* Start Provided material *

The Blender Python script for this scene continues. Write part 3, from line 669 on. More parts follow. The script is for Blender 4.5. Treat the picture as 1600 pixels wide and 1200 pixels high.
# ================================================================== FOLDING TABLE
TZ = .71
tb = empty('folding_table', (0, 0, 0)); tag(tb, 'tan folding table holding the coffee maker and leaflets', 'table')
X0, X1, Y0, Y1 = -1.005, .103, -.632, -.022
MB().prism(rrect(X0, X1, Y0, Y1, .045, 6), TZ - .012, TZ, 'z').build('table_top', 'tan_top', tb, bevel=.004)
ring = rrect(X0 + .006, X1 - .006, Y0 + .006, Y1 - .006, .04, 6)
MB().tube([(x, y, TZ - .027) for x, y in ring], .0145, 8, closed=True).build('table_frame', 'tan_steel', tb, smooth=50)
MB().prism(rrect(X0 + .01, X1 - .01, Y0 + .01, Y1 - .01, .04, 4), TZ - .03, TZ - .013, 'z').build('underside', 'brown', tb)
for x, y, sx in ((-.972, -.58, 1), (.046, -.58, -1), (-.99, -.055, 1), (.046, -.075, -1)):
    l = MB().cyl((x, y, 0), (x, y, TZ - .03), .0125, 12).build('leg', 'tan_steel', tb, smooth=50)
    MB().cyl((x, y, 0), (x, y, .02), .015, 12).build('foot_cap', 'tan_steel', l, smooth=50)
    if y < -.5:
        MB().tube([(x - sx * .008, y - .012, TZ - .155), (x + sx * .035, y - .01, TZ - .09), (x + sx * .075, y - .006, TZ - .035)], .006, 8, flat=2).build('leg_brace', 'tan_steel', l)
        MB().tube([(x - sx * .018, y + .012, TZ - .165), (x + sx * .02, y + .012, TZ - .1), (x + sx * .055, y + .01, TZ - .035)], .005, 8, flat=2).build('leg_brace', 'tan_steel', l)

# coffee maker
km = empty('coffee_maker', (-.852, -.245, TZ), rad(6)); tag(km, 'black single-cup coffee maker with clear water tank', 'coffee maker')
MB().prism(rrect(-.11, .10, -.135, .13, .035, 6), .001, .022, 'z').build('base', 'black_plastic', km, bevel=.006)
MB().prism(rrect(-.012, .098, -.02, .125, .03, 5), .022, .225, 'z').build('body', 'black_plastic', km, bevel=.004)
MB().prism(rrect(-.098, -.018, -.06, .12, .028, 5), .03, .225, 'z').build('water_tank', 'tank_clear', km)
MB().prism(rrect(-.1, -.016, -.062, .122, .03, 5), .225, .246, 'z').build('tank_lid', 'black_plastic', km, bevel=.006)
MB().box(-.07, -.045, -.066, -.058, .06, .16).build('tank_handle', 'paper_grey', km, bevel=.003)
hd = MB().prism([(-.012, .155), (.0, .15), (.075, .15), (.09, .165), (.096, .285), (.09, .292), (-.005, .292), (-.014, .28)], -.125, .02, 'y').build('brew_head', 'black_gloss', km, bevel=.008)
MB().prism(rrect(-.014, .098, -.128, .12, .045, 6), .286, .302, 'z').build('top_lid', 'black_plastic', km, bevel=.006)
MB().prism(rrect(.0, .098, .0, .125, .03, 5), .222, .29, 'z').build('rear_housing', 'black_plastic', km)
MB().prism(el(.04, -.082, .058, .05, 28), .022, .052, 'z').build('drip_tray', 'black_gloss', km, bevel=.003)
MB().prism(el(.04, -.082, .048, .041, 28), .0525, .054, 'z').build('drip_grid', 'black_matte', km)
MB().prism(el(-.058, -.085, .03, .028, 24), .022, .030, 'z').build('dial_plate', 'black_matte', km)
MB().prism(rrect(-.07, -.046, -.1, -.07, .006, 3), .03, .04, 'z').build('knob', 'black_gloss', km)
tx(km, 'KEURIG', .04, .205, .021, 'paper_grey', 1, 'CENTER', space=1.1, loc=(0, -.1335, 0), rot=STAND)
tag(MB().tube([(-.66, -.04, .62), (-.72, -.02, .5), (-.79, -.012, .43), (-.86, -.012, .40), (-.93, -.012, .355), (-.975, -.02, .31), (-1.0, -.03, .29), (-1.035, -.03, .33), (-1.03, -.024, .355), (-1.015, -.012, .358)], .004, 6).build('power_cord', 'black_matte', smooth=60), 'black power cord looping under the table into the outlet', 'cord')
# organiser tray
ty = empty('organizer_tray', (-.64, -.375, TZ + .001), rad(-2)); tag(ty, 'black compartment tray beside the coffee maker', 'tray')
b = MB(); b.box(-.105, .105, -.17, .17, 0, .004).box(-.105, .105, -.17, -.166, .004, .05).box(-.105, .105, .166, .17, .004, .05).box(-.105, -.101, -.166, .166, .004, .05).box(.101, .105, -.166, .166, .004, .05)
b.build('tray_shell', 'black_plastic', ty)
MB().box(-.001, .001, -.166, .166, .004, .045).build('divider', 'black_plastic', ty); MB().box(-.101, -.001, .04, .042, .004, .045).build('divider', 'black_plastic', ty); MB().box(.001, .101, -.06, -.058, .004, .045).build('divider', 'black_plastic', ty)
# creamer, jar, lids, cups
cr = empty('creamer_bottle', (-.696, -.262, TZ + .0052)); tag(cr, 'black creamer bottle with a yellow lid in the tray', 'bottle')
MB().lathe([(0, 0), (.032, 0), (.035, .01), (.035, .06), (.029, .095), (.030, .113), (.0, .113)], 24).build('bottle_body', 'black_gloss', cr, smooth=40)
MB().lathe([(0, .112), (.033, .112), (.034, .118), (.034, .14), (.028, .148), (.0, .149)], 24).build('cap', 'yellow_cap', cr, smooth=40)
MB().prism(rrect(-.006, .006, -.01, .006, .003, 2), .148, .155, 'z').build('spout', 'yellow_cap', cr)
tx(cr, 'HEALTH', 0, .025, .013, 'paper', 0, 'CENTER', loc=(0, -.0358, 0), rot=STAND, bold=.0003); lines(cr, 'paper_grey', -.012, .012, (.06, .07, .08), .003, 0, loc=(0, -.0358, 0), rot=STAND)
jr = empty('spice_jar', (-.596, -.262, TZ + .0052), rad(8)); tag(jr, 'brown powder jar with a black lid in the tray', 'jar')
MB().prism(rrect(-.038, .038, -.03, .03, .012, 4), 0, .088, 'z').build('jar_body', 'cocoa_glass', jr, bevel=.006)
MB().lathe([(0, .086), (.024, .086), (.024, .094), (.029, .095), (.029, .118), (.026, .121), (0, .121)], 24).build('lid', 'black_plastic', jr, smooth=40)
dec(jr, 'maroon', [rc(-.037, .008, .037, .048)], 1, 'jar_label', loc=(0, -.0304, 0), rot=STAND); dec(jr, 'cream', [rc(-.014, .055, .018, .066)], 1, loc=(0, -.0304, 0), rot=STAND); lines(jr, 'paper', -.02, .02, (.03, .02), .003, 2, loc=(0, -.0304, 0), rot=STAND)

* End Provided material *

Required task
Reproduce the full listing above, character for character.

Completed exercise
The Blender Python script for this scene continues. Write part 3, from line 669 on. More parts follow. The script is for Blender 4.5. Treat the picture as 1600 pixels wide and 1200 pixels high.
# ================================================================== FOLDING TABLE
TZ = .71
tb = empty('folding_table', (0, 0, 0)); tag(tb, 'tan folding table holding the coffee maker and leaflets', 'table')
X0, X1, Y0, Y1 = -1.005, .103, -.632, -.022
MB().prism(rrect(X0, X1, Y0, Y1, .045, 6), TZ - .012, TZ, 'z').build('table_top', 'tan_top', tb, bevel=.004)
ring = rrect(X0 + .006, X1 - .006, Y0 + .006, Y1 - .006, .04, 6)
MB().tube([(x, y, TZ - .027) for x, y in ring], .0145, 8, closed=True).build('table_frame', 'tan_steel', tb, smooth=50)
MB().prism(rrect(X0 + .01, X1 - .01, Y0 + .01, Y1 - .01, .04, 4), TZ - .03, TZ - .013, 'z').build('underside', 'brown', tb)
for x, y, sx in ((-.972, -.58, 1), (.046, -.58, -1), (-.99, -.055, 1), (.046, -.075, -1)):
    l = MB().cyl((x, y, 0), (x, y, TZ - .03), .0125, 12).build('leg', 'tan_steel', tb, smooth=50)
    MB().cyl((x, y, 0), (x, y, .02), .015, 12).build('foot_cap', 'tan_steel', l, smooth=50)
    if y < -.5:
        MB().tube([(x - sx * .008, y - .012, TZ - .155), (x + sx * .035, y - .01, TZ - .09), (x + sx * .075, y - .006, TZ - .035)], .006, 8, flat=2).build('leg_brace', 'tan_steel', l)
        MB().tube([(x - sx * .018, y + .012, TZ - .165), (x + sx * .02, y + .012, TZ - .1), (x + sx * .055, y + .01, TZ - .035)], .005, 8, flat=2).build('leg_brace', 'tan_steel', l)

# coffee maker
km = empty('coffee_maker', (-.852, -.245, TZ), rad(6)); tag(km, 'black single-cup coffee maker with clear water tank', 'coffee maker')
MB().prism(rrect(-.11, .10, -.135, .13, .035, 6), .001, .022, 'z').build('base', 'black_plastic', km, bevel=.006)
MB().prism(rrect(-.012, .098, -.02, .125, .03, 5), .022, .225, 'z').build('body', 'black_plastic', km, bevel=.004)
MB().prism(rrect(-.098, -.018, -.06, .12, .028, 5), .03, .225, 'z').build('water_tank', 'tank_clear', km)
MB().prism(rrect(-.1, -.016, -.062, .122, .03, 5), .225, .246, 'z').build('tank_lid', 'black_plastic', km, bevel=.006)
MB().box(-.07, -.045, -.066, -.058, .06, .16).build('tank_handle', 'paper_grey', km, bevel=.003)
hd = MB().prism([(-.012, .155), (.0, .15), (.075, .15), (.09, .165), (.096, .285), (.09, .292), (-.005, .292), (-.014, .28)], -.125, .02, 'y').build('brew_head', 'black_gloss', km, bevel=.008)
MB().prism(rrect(-.014, .098, -.128, .12, .045, 6), .286, .302, 'z').build('top_lid', 'black_plastic', km, bevel=.006)
MB().prism(rrect(.0, .098, .0, .125, .03, 5), .222, .29, 'z').build('rear_housing', 'black_plastic', km)
MB().prism(el(.04, -.082, .058, .05, 28), .022, .052, 'z').build('drip_tray', 'black_gloss', km, bevel=.003)
MB().prism(el(.04, -.082, .048, .041, 28), .0525, .054, 'z').build('drip_grid', 'black_matte', km)
MB().prism(el(-.058, -.085, .03, .028, 24), .022, .030, 'z').build('dial_plate', 'black_matte', km)
MB().prism(rrect(-.07, -.046, -.1, -.07, .006, 3), .03, .04, 'z').build('knob', 'black_gloss', km)
tx(km, 'KEURIG', .04, .205, .021, 'paper_grey', 1, 'CENTER', space=1.1, loc=(0, -.1335, 0), rot=STAND)
tag(MB().tube([(-.66, -.04, .62), (-.72, -.02, .5), (-.79, -.012, .43), (-.86, -.012, .40), (-.93, -.012, .355), (-.975, -.02, .31), (-1.0, -.03, .29), (-1.035, -.03, .33), (-1.03, -.024, .355), (-1.015, -.012, .358)], .004, 6).build('power_cord', 'black_matte', smooth=60), 'black power cord looping under the table into the outlet', 'cord')
# organiser tray
ty = empty('organizer_tray', (-.64, -.375, TZ + .001), rad(-2)); tag(ty, 'black compartment tray beside the coffee maker', 'tray')
b = MB(); b.box(-.105, .105, -.17, .17, 0, .004).box(-.105, .105, -.17, -.166, .004, .05).box(-.105, .105, .166, .17, .004, .05).box(-.105, -.101, -.166, .166, .004, .05).box(.101, .105, -.166, .166, .004, .05)
b.build('tray_shell', 'black_plastic', ty)
MB().box(-.001, .001, -.166, .166, .004, .045).build('divider', 'black_plastic', ty); MB().box(-.101, -.001, .04, .042, .004, .045).build('divider', 'black_plastic', ty); MB().box(.001, .101, -.06, -.058, .004, .045).build('divider', 'black_plastic', ty)
# creamer, jar, lids, cups
cr = empty('creamer_bottle', (-.696, -.262, TZ + .0052)); tag(cr, 'black creamer bottle with a yellow lid in the tray', 'bottle')
MB().lathe([(0, 0), (.032, 0), (.035, .01), (.035, .06), (.029, .095), (.030, .113), (.0, .113)], 24).build('bottle_body', 'black_gloss', cr, smooth=40)
MB().lathe([(0, .112), (.033, .112), (.034, .118), (.034, .14), (.028, .148), (.0, .149)], 24).build('cap', 'yellow_cap', cr, smooth=40)
MB().prism(rrect(-.006, .006, -.01, .006, .003, 2), .148, .155, 'z').build('spout', 'yellow_cap', cr)
tx(cr, 'HEALTH', 0, .025, .013, 'paper', 0, 'CENTER', loc=(0, -.0358, 0), rot=STAND, bold=.0003); lines(cr, 'paper_grey', -.012, .012, (.06, .07, .08), .003, 0, loc=(0, -.0358, 0), rot=STAND)
jr = empty('spice_jar', (-.596, -.262, TZ + .0052), rad(8)); tag(jr, 'brown powder jar with a black lid in the tray', 'jar')
MB().prism(rrect(-.038, .038, -.03, .03, .012, 4), 0, .088, 'z').build('jar_body', 'cocoa_glass', jr, bevel=.006)
MB().lathe([(0, .086), (.024, .086), (.024, .094), (.029, .095), (.029, .118), (.026, .121), (0, .121)], 24).build('lid', 'black_plastic', jr, smooth=40)
dec(jr, 'maroon', [rc(-.037, .008, .037, .048)], 1, 'jar_label', loc=(0, -.0304, 0), rot=STAND); dec(jr, 'cream', [rc(-.014, .055, .018, .066)], 1, loc=(0, -.0304, 0), rot=STAND); lines(jr, 'paper', -.02, .02, (.03, .02), .003, 2, loc=(0, -.0304, 0), rot=STAND)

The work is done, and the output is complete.